Eating locally sourced food changes your habits fundamentally, Maggie reflects: “Having one local meal a week has not been a challenge, choosing which meal to post about has.” She wrapped up OLS with this stunning mustard- and herb-crusted rack of lamb with Russian Banana fingerling potatoes, Roma beans, and her neighbor’s homemade kamut rolls.

My local meal this week was an ode to the two vegetables that are surviving best in Georgia right now: tomatoes and peppers. I made panzanella (Italian tomato and bread salad) and served it alongside local organic free-range pork chops.

Stew, ever a girl after my own heart, made ratatouille and ate it for dinner one night and breakfast the next morning. I love a meal that multitasks.

Molly calls her last OLS meal “not very exciting and kind of a repeat”--although I beg to differ. I'd have gladly shown up for hamburgers on homemade buns (the ground beef was from her family's own cows), roasted okra, oven french fries, and arugula salad with tomatoes.

Pattie took me at my word when I suggested we go all out this week. She harvested her garden, went to the farmers’ market, collected her CSA box, and put together a Grand Feast. The main dish was an assortment of multicolored heirloom tomatoes with grass-fed lamb on a bed of organic grits. Genovese basil pesto and lamb’s quarters (this year’s MVP!) were the accompaniment, and a muscadine and scuppernong granita made a spectacular dessert. “I wish I could have taken a picture of how my house smelled last night,” she said.

Finally, Paulette decided to give One Local Summer 2007 a grande finale. All but one of her family’s dinners--and all but one of their breakfasts, too--were local this week! Check out the menu she put together, and note especially the homemade beef breakfast sausage.

Thanks so much, everyone! And especially to Liz for making it all possible.

Mid-Atlantic Week #10

The Mid-Atlantic went out in a flourish this week with great meals and important testimonials to how this wonderful idea of Liz’s has changed their behavior.

Nicole from New Jersey is in Maine this week vacationing with her family. He post this week proves that you CAN dine locally when away from home. Anticipating their family meal of local lobster she reflects …“We are happy locavores this week.”

Naomi from Philadelphia’s made a hearty quiche filled with veggies from her co-op share.

Mac in Philadelphia provided a link to the Farm to Philly website. Please check it out.

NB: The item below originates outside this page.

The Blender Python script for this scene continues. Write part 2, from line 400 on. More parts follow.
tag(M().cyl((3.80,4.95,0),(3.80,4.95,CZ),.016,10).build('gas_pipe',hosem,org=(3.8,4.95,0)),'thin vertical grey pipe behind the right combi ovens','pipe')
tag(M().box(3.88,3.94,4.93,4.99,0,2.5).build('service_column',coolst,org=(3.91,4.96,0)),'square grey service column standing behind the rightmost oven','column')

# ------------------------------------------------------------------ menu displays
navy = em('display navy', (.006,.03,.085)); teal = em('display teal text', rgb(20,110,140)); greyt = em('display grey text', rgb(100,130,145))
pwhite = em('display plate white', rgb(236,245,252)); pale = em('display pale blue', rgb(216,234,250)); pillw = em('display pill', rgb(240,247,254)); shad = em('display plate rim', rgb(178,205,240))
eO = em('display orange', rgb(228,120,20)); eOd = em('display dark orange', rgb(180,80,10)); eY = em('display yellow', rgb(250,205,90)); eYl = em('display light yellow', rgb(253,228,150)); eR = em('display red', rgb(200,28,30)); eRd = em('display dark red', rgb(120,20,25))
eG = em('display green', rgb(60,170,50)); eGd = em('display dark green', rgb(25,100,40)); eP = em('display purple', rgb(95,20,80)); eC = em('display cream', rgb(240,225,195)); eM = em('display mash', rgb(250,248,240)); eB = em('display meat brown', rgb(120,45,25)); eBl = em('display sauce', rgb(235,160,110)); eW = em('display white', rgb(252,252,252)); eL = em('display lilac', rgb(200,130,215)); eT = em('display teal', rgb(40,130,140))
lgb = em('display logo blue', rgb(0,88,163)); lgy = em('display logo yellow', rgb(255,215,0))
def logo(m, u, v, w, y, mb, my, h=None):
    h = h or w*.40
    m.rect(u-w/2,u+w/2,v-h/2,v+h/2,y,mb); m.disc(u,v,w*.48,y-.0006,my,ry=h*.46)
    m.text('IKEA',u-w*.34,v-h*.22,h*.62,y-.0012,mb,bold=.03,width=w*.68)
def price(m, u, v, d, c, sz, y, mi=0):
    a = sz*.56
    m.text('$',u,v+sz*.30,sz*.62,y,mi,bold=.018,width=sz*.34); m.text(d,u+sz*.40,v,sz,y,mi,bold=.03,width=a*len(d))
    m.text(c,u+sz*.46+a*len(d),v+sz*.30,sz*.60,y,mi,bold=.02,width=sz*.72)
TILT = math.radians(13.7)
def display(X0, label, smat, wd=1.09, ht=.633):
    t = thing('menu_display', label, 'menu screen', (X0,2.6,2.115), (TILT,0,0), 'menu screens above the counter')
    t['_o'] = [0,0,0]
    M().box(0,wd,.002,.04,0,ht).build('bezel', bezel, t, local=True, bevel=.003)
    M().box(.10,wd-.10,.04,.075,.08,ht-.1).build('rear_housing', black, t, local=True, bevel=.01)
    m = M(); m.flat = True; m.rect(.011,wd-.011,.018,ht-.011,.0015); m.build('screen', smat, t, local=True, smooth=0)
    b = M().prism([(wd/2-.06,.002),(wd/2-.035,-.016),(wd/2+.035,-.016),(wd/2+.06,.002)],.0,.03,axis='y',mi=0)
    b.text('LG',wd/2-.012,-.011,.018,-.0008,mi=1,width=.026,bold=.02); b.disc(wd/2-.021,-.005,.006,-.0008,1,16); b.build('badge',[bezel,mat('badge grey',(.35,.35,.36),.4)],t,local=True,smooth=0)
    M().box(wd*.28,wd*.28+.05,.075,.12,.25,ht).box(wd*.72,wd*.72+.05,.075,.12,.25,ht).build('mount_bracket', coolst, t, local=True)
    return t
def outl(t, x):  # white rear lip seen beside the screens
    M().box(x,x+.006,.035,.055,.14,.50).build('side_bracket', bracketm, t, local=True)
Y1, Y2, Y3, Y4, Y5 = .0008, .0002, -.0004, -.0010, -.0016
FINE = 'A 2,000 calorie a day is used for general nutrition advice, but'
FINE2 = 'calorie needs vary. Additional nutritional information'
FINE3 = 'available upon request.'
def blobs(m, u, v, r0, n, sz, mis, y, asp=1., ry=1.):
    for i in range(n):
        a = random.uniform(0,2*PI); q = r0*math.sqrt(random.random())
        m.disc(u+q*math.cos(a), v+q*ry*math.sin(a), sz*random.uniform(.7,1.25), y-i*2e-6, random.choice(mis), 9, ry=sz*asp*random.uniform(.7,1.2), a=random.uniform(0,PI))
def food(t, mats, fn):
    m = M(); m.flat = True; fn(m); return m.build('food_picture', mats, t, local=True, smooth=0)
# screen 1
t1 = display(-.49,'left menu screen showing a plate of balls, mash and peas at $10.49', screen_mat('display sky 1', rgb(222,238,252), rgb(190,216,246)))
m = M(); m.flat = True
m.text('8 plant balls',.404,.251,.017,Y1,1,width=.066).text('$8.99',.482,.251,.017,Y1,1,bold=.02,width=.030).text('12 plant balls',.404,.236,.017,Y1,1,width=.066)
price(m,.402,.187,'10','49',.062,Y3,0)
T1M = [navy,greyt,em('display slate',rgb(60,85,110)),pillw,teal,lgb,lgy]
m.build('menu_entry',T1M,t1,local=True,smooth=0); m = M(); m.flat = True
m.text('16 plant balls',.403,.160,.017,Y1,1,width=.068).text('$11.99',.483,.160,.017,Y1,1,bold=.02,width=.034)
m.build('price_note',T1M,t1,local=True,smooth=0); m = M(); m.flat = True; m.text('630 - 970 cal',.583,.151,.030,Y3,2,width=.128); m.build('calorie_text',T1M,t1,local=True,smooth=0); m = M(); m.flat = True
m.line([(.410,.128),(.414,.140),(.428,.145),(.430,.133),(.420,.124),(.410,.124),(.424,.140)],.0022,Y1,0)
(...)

It is filled with wonderful meals that I may have missed these past weeks.

Mikaela from PA featured a Week #9 Meal brought to us by the letter “S” - scrumptious squashed and stuffed spicy seitan! Then this week she made her own pizza dough and her finale LOOKS scrumptious. She sums it up when she reflects:

As much as I love to cook, and love local foods, I can truly say that never would've made a pizza from scratch had it not been for the challenge of OLS. Nor would I have considered using corn as a topping. But! These were all good decisions!

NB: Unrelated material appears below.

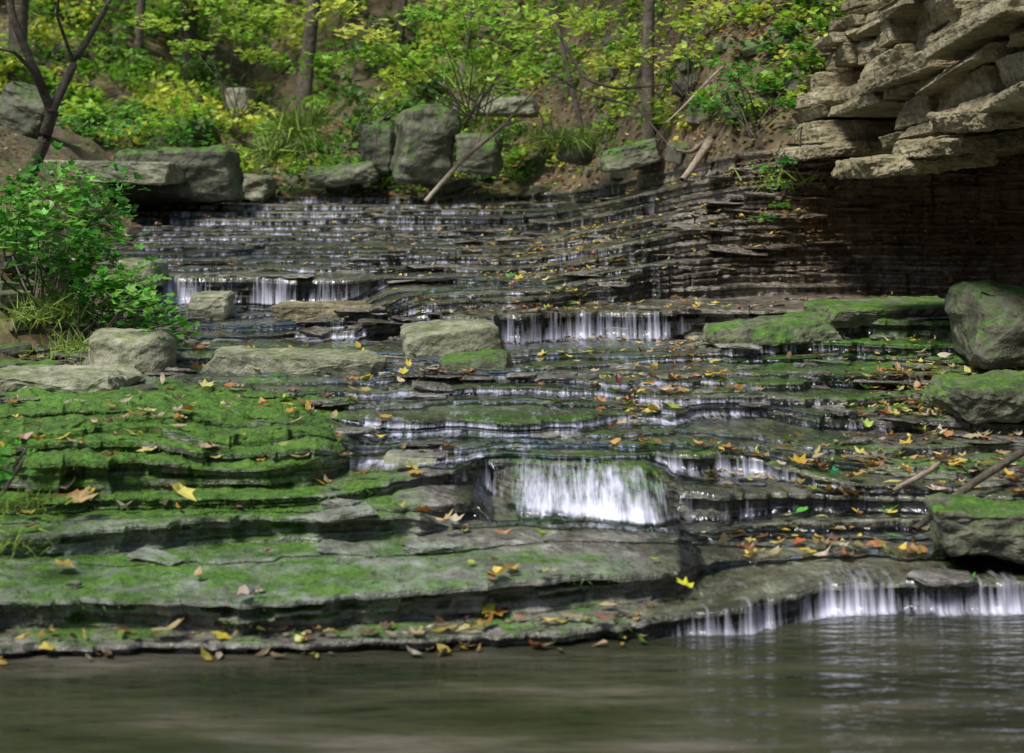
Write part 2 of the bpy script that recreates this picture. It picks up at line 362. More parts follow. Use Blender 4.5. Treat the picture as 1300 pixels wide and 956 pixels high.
# ---------------- rocks ----------------
def hullrock(dims,seed,npt=10,cuts=3,amp=.05,boxy=.85,bev=.06,lay=.06):
    r=random.Random(seed); bm=bmesh.new(); dims=Vector(dims)
    for sx in(-1,1):
        for sy in(-1,1):
            for sz in(-1,1):
                bm.verts.new([sx*.5*r.uniform(boxy-.18,1),sy*.5*r.uniform(boxy-.18,1),sz*.5*r.uniform(boxy-.1,1)])
    for i in range(npt):
        v=Vector([r.gauss(0,1) for _ in range(3)]).normalized()*.56; bm.verts.new([max(-.5,min(.5,c)) for c in v])
    res=bmesh.ops.convex_hull(bm,input=bm.verts)
    bmesh.ops.delete(bm,geom=[g for g in res['geom_interior'] if isinstance(g,bmesh.types.BMVert)],context='VERTS')
    for v in bm.verts: v.co=Vector((v.co.x*dims.x,v.co.y*dims.y,v.co.z*dims.z))
    bmesh.ops.bevel(bm,geom=bm.edges[:],offset=bev*min(dims),segments=1,affect='EDGES')
    bmesh.ops.triangulate(bm,faces=bm.faces[:])
    for c in range(cuts):
        L=max(dims)/ (3.5*2**c)
        ed=[e for e in bm.edges if e.calc_length()>L]
        if ed: bmesh.ops.subdivide_edges(bm,edges=ed,cuts=1); bmesh.ops.triangulate(bm,faces=[f for f in bm.faces if len(f.verts)>3])
    bm.normal_update()
    co=np.array([v.co[:] for v in bm.verts]); no=np.array([v.normal[:] for v in bm.verts]); mn=min(dims)
    a=amp*mn
    d=a*fbm(co[:,0]*2.2/mn+seed,co[:,1]*2.2/mn,co[:,2]*3/mn,seed,4)+lay*a*5*vn(co[:,0]*3,co[:,1]*3,co[:,2]*14/mn,seed+3)
    co=co+no*d[:,None]
    tris=np.array([[v.index for v in f.verts] for f in bm.faces if len(f.verts)==3]) if bm.verts.index_update() is None else None
    bm.free(); return co,tris
def place(co,loc,rot):
    Rm=np.array(Matrix.Rotation(rot[2],3,'Z')@Matrix.Rotation(rot[1],3,'Y')@Matrix.Rotation(rot[0],3,'X'))
    return co@Rm.T+np.asarray(loc)
def rock(name,px0,px1,py0,py1,d,depth,mat,seed,rot=(0,0,0),sink=.15,**kw):
    a=P(px0,py1,d); b=P(px1,py0,d); w=b[0]-a[0]; h=b[2]-a[2]
    kw.setdefault('cuts',4); kw.setdefault('lay',.015)
    co,t=hullrock((w,depth,h*(1+sink)),seed,**kw)
    loc=((a[0]+b[0])/2,d+depth*.5,(a[2]+b[2])/2-h*sink*.5)
    mesh_np(name,place(co,loc,rot),t,mat)
rock('mossy_boulder',83,212,420,498,7.45,.45,M_rock,1,(0,.05,.2),amp=.12,npt=8,boxy=.75)
rock('flat_rock',243,496,451,492,7.55,.45,M_rock,2,(0,.02,-.05),boxy=.92,npt=6,amp=.16)
rock('boulder',495,645,414,478,7.95,.5,M_rock,3,(0,-.06,.15),npt=5,amp=.10,boxy=.9)
rock('boulder',233,290,373,408,9.1,.3,M_rock,4,amp=.12,npt=6)
rock('flat_rock',340,502,389,407,9.0,.5,M_cliff,5,(0,0,.05),boxy=.95,npt=3,amp=.2)
rock('boulder',1236,1345,366,464,7.3,.6,M_mossrock,6,amp=.12,npt=8,boxy=.75)
rock('flat_rock',135,200,330,362,9.3,.5,M_rock,7,(0,.1,0))
rock('flat_rock',555,655,454,482,7.6,.4,M_mossrock,8,(0,-.08,0),npt=8,amp=.15)
rock('flat_rock',1035,1245,391,412,8.15,.7,M_mossrock,10,(.02,-.03,.05),npt=6,boxy=.9,amp=.25)
rock('flat_rock',900,1080,412,440,7.95,.6,M_mossrock,9,(0,-.10,.1),npt=8,boxy=.8,amp=.25)
rock('flat_rock',-40,160,480,506,6.9,.6,M_rock,11,(0,0,.05),boxy=.9,npt=6,amp=.2)
rock('flat_rock',60,155,517,533,6.4,.3,M_rock,12,(0,0,.1),boxy=.9,npt=5,amp=.2)
rock('flat_rock',480,555,582,596,6.05,.25,M_rock,13,(0,.05,.1),npt=4)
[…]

Thank you, Liz! You are amazing and inspiring and fun.”

You may recall that Seedling in NJ became a new mom this OLS season. A special congrats to her for posting when she could. Her meal this week was a simple frittata and her reflections on the 10 weeks are worth sharing here.

“More than material for blogging, we've enjoyed getting to know our local foodshed. Though the challenge may end here, we've got the know-how we need to keep eating locally, at least on some level. And the incentive, too, because meals made from mostly local ingredients are by far the tastiest.”

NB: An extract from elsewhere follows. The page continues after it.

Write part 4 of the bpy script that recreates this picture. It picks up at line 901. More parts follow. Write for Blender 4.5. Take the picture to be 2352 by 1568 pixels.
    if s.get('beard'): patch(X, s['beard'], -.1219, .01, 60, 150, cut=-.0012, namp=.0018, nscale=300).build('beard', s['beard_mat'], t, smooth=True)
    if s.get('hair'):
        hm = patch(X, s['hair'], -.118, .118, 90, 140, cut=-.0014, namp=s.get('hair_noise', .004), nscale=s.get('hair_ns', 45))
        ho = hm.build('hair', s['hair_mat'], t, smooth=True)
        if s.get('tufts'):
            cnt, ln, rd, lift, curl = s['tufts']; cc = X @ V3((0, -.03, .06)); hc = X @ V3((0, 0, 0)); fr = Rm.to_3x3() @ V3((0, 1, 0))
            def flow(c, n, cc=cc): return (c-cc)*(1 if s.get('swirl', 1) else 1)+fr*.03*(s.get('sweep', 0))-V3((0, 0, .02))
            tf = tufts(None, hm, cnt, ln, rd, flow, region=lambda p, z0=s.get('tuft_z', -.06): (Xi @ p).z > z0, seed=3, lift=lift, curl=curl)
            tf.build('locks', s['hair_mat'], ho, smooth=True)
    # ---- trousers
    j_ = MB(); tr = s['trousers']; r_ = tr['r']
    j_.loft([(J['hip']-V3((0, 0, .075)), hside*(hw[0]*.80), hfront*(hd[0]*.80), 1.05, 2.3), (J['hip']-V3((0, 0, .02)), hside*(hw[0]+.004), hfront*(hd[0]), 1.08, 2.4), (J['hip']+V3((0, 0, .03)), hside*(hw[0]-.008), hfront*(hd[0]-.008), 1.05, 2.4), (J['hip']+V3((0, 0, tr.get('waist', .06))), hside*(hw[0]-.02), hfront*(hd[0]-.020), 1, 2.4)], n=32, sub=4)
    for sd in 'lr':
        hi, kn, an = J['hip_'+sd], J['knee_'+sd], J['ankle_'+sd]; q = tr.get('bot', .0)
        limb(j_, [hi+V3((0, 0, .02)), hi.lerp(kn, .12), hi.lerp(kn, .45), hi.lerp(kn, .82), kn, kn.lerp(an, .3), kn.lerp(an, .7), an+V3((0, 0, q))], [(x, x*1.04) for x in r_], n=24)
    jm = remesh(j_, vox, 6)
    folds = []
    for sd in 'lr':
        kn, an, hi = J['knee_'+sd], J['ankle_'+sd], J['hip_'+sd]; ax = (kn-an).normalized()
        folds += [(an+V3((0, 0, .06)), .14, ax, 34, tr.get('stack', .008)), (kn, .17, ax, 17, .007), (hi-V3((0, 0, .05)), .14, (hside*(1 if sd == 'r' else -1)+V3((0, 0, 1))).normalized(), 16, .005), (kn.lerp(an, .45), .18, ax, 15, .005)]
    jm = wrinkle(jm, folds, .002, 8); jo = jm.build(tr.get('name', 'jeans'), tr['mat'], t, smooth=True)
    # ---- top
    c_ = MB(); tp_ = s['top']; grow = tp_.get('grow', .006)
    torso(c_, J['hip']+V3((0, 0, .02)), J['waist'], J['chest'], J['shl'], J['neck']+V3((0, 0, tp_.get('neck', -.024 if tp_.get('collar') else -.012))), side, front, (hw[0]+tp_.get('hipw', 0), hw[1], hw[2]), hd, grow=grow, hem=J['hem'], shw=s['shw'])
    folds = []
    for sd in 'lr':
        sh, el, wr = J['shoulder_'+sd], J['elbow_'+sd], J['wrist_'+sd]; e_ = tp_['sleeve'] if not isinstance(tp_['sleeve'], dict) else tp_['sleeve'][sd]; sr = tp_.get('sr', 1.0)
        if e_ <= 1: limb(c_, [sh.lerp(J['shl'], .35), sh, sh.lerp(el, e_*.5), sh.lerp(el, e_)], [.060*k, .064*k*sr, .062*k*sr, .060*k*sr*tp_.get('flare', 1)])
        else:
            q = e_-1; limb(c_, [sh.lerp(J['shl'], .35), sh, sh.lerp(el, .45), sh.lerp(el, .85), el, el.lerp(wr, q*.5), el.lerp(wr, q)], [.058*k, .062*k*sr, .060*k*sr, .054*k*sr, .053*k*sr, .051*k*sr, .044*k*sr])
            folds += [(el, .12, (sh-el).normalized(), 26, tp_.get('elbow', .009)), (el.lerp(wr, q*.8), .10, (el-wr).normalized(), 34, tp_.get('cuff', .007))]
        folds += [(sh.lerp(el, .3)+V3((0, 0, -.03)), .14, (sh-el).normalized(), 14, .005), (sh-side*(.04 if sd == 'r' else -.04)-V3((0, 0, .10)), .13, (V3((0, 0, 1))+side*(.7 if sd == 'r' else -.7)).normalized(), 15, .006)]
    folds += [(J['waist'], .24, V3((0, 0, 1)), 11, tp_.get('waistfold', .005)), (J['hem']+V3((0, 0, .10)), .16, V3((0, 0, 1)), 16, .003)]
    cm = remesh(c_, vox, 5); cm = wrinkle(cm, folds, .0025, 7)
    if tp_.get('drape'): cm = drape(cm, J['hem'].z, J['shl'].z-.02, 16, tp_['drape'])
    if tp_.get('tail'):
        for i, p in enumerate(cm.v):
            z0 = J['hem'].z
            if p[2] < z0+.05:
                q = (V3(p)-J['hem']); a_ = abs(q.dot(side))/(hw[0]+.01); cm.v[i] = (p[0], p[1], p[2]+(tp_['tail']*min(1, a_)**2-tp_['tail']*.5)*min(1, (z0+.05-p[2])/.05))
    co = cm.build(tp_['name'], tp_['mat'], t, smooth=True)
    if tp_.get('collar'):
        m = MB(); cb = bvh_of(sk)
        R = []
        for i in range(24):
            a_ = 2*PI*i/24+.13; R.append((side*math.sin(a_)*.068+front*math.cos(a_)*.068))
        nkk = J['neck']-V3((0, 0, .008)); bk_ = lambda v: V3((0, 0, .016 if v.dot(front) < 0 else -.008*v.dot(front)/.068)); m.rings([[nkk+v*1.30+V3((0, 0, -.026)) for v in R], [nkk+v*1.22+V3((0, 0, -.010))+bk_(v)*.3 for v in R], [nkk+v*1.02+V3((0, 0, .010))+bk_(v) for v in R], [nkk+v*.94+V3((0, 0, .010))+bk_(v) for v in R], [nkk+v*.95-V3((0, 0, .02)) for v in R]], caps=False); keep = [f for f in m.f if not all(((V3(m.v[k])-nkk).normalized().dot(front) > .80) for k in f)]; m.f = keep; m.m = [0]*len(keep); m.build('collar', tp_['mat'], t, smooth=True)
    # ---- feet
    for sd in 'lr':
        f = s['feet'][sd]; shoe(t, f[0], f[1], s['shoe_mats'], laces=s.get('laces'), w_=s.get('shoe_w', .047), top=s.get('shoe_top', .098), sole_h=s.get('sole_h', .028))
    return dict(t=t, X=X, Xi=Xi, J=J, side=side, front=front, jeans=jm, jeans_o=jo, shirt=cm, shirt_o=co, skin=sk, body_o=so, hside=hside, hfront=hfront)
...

Christy in Delaware made a delicious looking potato-corn chowder and homemade crescent rolls. She reflected on how her habits for buying and for preserving local food have changed as a result of the challenge.

Rabi from NY had a meal of stuffed patty pan squash with roasted tomatoes, okra and potatoes. Hats off to Rabi for some of the finest food photography in the Mid-Atlantic. It has been a real treat!

Steph from PA made another frittata this week only THIS time with sweet peppers. Yum!

Thanks to everyone who participated and shared the bounty of the Mid-Atlantic region. It has been a pleasure to look over your shoulder in your kitchens and in your gardens. Have a great fall. And don't forget that September is this year's Eat Local Challenge month.

Wednesday, August 29, 2007

September Eat Local Challenge

If you're interested in continuing your experiments and successes in local eating, you may be interested in taking part in the Locavores' third annual Eat Local Challenge, happening in September this year.

What makes this year's challenge different is, that instead of focusing exclusively on local foods for the entire month, you can select the level of participation that feels most comfortable for you.

Check here for a great list of ways to be involved!

Tuesday, August 28, 2007

Week 9-The Latecomers

This week Carmen enjoyed a simple dinner that allowed her to taste the flavor of each item and enjoy the freshness of eating locally.

Faith's group had to throw something together quickly, and they recycled the picture from an earlier meal. I've had week's like that.

Karl's group enjoyed some spaghetti sauce this week.